A dryish amontillado sherry works well in place of white wine or vermouth in risottos, for example, and is perfect in paellas. It keeps better than regular white wine too. When cooking with wine, I try to avoid heavy, fuller-bodied wines, or anything that's been in aged in wood for any great length of time. Fruity merlot, pinot-noir & syrah based reds are safe bets in my experience. For whites, I like cooking with Orvieto/Frascati style wines that have just a hint of sweetness to them, & to my taste impart a smoother flavour than dryer whites. If you don't actually like the taste of wine, then by all means just leave it out - only in a few recipes is it an essential ingredient... If you like the taste but prefer not to drink much of it, then wine-in-a-box is definitely a good option.
posted by misteraitch at 12:46 AM on September 30, 2004


I'd second the recommendation for Chilean (red) wine. In my experience, they consistently give you the best wine for the buck, in the low/mid price range.

Which is funny, when living in Denmark Chile is probably one of the most faraway places.

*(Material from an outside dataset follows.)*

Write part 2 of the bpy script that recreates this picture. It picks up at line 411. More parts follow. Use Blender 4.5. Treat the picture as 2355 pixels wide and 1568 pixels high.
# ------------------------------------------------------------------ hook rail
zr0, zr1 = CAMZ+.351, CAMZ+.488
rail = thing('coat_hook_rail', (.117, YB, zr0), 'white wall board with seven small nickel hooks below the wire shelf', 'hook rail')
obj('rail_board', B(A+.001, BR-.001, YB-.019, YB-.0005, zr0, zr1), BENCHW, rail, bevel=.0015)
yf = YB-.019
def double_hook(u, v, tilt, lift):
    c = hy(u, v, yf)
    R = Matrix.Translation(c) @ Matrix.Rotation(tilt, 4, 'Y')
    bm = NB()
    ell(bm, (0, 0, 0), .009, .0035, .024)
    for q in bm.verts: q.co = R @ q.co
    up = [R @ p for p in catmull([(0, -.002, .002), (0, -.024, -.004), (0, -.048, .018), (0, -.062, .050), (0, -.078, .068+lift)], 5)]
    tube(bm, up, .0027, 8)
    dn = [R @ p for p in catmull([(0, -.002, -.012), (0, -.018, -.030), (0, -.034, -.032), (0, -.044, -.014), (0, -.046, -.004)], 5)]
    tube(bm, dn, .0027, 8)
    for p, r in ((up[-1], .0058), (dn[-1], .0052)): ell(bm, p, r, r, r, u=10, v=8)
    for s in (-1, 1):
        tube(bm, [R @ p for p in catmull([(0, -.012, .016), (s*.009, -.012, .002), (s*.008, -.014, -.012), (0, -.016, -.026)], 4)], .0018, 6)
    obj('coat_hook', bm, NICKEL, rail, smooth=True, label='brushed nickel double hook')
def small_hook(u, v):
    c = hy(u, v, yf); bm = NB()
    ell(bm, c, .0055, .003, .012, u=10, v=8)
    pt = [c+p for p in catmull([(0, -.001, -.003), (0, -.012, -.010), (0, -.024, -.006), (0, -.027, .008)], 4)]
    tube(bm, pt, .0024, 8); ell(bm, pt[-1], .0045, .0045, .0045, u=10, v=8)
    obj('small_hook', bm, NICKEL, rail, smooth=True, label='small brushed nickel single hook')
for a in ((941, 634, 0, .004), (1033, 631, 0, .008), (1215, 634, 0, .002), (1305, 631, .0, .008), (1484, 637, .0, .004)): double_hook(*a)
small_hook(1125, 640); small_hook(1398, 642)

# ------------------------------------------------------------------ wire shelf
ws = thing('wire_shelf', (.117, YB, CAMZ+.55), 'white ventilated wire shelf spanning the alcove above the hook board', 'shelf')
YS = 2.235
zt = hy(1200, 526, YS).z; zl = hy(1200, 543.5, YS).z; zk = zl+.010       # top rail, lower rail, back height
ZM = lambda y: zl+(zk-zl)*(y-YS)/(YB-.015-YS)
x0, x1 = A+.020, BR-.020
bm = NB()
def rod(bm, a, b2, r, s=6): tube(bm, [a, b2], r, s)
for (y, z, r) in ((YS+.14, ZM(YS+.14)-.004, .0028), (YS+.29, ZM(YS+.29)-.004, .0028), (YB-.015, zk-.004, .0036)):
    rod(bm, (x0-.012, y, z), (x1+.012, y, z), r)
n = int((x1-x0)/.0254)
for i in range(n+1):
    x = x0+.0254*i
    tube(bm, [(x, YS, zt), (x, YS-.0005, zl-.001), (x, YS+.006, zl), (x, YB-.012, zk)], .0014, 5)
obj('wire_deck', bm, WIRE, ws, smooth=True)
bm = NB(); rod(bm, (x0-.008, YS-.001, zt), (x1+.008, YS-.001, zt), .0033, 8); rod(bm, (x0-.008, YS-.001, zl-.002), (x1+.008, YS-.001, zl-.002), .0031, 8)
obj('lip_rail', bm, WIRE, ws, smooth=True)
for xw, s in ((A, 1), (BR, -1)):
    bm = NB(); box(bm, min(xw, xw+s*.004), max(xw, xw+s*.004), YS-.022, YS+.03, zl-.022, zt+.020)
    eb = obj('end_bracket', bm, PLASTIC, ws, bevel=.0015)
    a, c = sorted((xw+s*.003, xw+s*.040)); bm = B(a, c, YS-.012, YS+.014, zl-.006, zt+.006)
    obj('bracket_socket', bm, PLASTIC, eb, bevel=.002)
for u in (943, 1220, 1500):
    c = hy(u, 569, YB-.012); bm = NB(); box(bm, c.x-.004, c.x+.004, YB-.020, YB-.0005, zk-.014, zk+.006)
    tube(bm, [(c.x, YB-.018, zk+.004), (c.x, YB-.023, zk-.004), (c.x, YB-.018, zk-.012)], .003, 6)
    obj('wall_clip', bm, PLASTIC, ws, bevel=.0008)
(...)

But i guess distance means less in this day and age.
posted by AwkwardPause at 4:43 AM on September 30, 2004


I usually use Lindeman's Cabernet or Chardonnay for cooking.

Nobody here has pointed out the real reason you're not supposed to use "cooking wine" - it's not because it's bad (although it could be), it's because it's salted. If you're doing any sort of serious cooking, you're going to want to control the salting yourself, and you'll likely end up with too much if you use something pre-salted.